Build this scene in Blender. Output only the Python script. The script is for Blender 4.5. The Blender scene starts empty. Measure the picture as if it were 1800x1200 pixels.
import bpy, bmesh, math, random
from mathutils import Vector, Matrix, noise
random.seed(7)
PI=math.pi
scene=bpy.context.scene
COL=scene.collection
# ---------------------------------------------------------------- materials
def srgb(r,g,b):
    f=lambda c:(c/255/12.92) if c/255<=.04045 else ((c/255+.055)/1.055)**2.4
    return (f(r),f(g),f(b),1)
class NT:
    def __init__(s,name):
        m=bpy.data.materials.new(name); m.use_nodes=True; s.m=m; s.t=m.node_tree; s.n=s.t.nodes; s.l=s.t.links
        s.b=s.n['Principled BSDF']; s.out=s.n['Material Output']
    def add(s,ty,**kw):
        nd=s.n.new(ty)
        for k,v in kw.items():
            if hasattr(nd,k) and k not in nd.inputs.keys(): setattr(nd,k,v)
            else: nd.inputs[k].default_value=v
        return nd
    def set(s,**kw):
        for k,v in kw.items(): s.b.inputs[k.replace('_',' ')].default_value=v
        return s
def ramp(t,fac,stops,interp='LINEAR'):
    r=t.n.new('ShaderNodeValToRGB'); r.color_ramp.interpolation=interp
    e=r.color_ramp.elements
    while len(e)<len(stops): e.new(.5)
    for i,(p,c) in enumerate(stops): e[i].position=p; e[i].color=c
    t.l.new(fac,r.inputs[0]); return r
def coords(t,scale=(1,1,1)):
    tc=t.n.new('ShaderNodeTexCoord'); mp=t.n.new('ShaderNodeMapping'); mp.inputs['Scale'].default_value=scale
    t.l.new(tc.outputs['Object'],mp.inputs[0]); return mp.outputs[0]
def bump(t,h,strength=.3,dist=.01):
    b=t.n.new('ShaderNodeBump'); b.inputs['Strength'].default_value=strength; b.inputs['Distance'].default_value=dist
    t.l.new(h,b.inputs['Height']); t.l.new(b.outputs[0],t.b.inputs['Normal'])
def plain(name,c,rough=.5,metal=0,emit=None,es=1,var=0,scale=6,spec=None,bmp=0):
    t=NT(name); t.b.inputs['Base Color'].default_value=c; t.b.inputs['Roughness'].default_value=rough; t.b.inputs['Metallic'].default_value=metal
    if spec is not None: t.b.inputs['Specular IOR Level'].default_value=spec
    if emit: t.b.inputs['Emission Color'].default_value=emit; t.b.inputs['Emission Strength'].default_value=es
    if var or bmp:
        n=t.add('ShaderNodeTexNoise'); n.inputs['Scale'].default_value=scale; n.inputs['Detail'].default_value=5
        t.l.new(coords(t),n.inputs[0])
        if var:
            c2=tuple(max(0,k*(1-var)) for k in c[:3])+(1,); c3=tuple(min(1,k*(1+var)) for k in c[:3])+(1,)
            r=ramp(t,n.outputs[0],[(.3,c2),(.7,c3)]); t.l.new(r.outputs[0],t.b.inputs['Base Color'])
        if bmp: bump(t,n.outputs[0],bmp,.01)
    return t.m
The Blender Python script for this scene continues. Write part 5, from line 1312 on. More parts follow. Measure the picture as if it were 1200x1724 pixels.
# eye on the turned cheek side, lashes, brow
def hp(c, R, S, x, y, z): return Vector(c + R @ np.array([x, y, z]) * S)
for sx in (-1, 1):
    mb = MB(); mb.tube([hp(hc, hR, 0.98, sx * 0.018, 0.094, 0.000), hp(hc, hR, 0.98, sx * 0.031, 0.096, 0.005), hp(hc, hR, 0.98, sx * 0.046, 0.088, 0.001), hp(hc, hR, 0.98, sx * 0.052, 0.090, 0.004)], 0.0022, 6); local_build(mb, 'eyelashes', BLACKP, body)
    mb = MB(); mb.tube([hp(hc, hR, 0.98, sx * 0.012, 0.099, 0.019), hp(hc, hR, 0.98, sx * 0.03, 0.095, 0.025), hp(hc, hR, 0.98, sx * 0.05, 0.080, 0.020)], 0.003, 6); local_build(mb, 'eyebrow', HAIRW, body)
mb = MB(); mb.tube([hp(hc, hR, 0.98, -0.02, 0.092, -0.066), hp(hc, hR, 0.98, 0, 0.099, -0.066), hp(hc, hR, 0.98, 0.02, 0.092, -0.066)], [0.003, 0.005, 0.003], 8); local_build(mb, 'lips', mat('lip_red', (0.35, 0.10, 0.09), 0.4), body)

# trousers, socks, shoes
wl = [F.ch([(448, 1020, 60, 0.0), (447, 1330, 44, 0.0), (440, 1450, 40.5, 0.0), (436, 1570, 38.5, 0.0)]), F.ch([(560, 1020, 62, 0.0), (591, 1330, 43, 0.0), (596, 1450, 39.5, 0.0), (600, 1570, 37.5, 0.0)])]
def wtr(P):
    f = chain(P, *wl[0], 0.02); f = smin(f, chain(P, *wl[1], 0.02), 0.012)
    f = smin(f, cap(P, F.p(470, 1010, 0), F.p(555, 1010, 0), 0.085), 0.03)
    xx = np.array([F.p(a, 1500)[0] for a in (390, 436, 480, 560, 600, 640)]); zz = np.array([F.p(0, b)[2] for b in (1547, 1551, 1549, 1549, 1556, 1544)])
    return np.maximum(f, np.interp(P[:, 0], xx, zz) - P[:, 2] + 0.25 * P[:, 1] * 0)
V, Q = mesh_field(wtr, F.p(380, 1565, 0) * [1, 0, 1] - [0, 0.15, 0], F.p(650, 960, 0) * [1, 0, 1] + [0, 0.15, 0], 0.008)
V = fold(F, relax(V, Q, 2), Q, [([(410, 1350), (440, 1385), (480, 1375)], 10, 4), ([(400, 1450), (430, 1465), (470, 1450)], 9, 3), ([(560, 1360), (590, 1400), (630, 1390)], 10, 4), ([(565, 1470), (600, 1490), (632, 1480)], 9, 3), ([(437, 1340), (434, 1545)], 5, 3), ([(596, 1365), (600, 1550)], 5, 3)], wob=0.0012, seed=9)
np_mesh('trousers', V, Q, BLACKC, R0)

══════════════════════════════

Repeat word for word the stretch of lines from the one with "The Blender Python" down to the one with "0.09), 0.4), body)", both included.

RESULT BELOW =>
The Blender Python script for this scene continues. Write part 5, from line 1312 on. More parts follow. Measure the picture as if it were 1200x1724 pixels.
# eye on the turned cheek side, lashes, brow
def hp(c, R, S, x, y, z): return Vector(c + R @ np.array([x, y, z]) * S)
for sx in (-1, 1):
    mb = MB(); mb.tube([hp(hc, hR, 0.98, sx * 0.018, 0.094, 0.000), hp(hc, hR, 0.98, sx * 0.031, 0.096, 0.005), hp(hc, hR, 0.98, sx * 0.046, 0.088, 0.001), hp(hc, hR, 0.98, sx * 0.052, 0.090, 0.004)], 0.0022, 6); local_build(mb, 'eyelashes', BLACKP, body)
    mb = MB(); mb.tube([hp(hc, hR, 0.98, sx * 0.012, 0.099, 0.019), hp(hc, hR, 0.98, sx * 0.03, 0.095, 0.025), hp(hc, hR, 0.98, sx * 0.05, 0.080, 0.020)], 0.003, 6); local_build(mb, 'eyebrow', HAIRW, body)
mb = MB(); mb.tube([hp(hc, hR, 0.98, -0.02, 0.092, -0.066), hp(hc, hR, 0.98, 0, 0.099, -0.066), hp(hc, hR, 0.98, 0.02, 0.092, -0.066)], [0.003, 0.005, 0.003], 8); local_build(mb, 'lips', mat('lip_red', (0.35, 0.10, 0.09), 0.4), body)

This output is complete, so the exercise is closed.